The Politics of Left and Right
Beginning from the Enlightenment era, and especially from the French Revolution of 1789-99, the political Left has been the effort to critique and oppose the entrenched legacy of aristocratic dominance-by-violence culture, with its standard structure of supremacist illusions. As such it must identify the crippling errors of that legacy at the same time as envisioning and promoting a preferable alternative, a political vision that represents the full scope and power of existence as a human and facilitates the general expression of that existence. This has made the left the party of bottom-up philosophies, of care and expression for the many instead of just the exceptional few. Historically, mistakes have been made in identifying such a political vision, for example in claims that the left is for bargaining within capitalism for a better deal for precarious wage earners, for the subordinated, proletarian labouring and serving class. Such efforts are crucial certainly but the political left must not limit its vision by accepting societies as permanent and inevitable structures of unequal classes, conceding the inevitability of the peculiar type of hive-mind polities forged by aristocratic dominance-by-violence culture. The left is hindered by an inability, so far, to replace the metaphysical foundation of hive-mind polities. The materialism of the Enlightenment, and of Marx, has proven insufficient to accomplish that essential task.
The Meaning of War
Of course the cultural system of the current world-order is stuck.

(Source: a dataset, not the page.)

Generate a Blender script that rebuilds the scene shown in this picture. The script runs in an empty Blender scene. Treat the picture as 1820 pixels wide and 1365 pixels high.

Even after the whole drama of the history of literacy, it is still dominated by patriarchal veil-of-illusions hive-minds, ever ready for the vast killing and destruction of war. Its ancient and traditional metaphysics of disembodied wills-to-power, the guilt-ridden fear of some capricious external invisible almighty father-force has been challenged and partly replaced by the determinist nihilism of mathematical-materialist science. (Will-to-power is Nietzsche’s idea of the pure essence of personal existence, so also the mind of God.) Science is a straightforward refusal of metaphysics, so the choices left are the childhood terror of judgment from the cloud of unknowing that must be appeased in all things, or the despair of utter inevitability. In this ridiculous state it is only war that gives life meaning for far too many people.
What Matters and Why
A way beyond the increasingly fragile dystopias of the current world-order is conceivable, but it requires enough overcoming of the old metaphysics of disembodied wills-to-power, and also of determinist science, to find grounding in a humanist metaphysics that recognizes improvisational freedom at the level of embodied individuals, a freedom expressing deeply personal dramas of caring and attachment, the dramas that make some things truly and profoundly matter within the uncaring actuality of nature.